I've not used gerrit; no experience.

> OTOH I don't think git can be used "much the same" as svn. I would recommend
> any people that has not used git deeply to avoid comparing it with
> subversion until they have used it deeply during, say, one year. By using I
> mean at least:
> - one small standalone project, with several ongoing branches and changes
> getting applied in subsets of those, during a significant time.
> - one long lived branch of a small size collective project, where the main
> developer takes some of our patches and we take patches from him and from
> other developers, some of which can later be merged into the main line ( for
> instance I am stariing to work like this with bottle.py again for this
> year's course: https://github.com/sgala/bottle/network   )
> - "casual" contributions to a big  project, such as my small patches and
> translations for cyanogenmod ( see for example
> http://review.cyanogenmod.com/#dashboard,225 )

I've been using it on some multi machine stuff, but even there, I'm 
still learning, and as we move to some team stuff at work it's going to 
be hard keeping a bunch of prima donna's under control "It's in MY 
repository" they will say when I corner them and ask why their code 
bears no resemblance to what pretends to be a normative specification.
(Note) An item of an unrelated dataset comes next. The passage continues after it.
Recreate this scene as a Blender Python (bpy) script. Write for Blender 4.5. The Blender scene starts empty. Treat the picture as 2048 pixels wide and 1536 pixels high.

I imagine Hudson/Jenkins will need to be ruthless here and

  -require everyone to push their changes, even personal ones, to a 
remote repository that is open to others for reading. Yes, that means no 
rebasing, but tough.
  -have hudson/jenkins set up to build and test the branches of these 
personal repos, as well as the shared ones.
  -worry a lot about how to merge things. Let people push their branches 
up but have an Integration branch that people are expected to follow and 
merge with.

> I'm not sure which are the current infrastructure requirements, but I think
> that no svn-like git workflow will be a significant advantage about plain
> old svn.

I think it does some things that are good, some things that are danger

  -good: everyone gets SCM. It doesn't have that "committer", 
"non-committer" split any more, as everyone is equal.

  -good: ease of switching branches and working offline encourages 
people to have a separate branch for every issue, and integration 
branches that merge things.

  -danger: ease of diverging your code from the rest of the teams.

I can't say what makes a good workflow here, I'm just starting out to 
lay one down. I know what doesn't work, but not what does.

Now, in the Hadoop group there are some interesting issues coming up

  -Y! want to merge their changes (on Github?) into hadoop-core, 
hadoop-hdfs, hadoop-mapred. Now, if the apache projects were also in 
git, I think this would be easier to do. But I worry about moving big 
projects to Git right now, not without more experience of using it in 

-some of the undermaintained contributions are going to be put in the 
attic, but some ought to go into incubation, such as MRUnit, a unit 
testing tool. It would be an interesting experiment to host that 
project's code in Git, to see how well it works, to see what the ASF+git 
collaboration processes should become.